For many American taxpayers, owning real estate is not only a definitive part of living the American dream, but is a vehicle for generating significant income. Whether you just sold your first home, or have a robust portfolio of investment properties, it is important to understand some of the basic tax implications regarding real estate transactions. The experts at Optima Tax Relief answer some of the most common scenarios taxpayers face regarding the sale of their home. 

I used the profits of the sale of my home to pay off my mortgage – what does that mean for my tax liability?

If you used the profits made from the sale of your home to offset the debt of an existing mortgage, the amount you put against the existing mortgage is not considered part of the taxable amount resulting from the sale. What is relevant, however, is determining what the amount you realized off the sale of you home, and the adjusted basis amount – as these will determine whether or not your have a tax liability resulting from the sale.  

How do I determine if there is a capital gain I need to pay taxes on?
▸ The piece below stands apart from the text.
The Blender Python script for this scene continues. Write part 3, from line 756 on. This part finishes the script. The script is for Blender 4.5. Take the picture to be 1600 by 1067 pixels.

To determine the amount off the sale of your property, and the tax liability, there are a number of factors to be taken into consideration.

  • Amount realized – includes any cash or property received plus any debt assumed by the buyer (and whether that debt is eliminated as part of the sale) – minus your selling expenses
  • Adjusted basis – cost of acquiring the home (including mortgage if relevant) plus cost of capital improvements (if any) – minus casualty loss amounts and any additional losses/decreased. 

If the amount you realize is more is more than your adjusted basis in your home, that is considered a taxable capital gain. You can refer to Publication 523, Selling Your Home at IRS.gov for more detail about how to calculate tax liability relative to the sale of your home.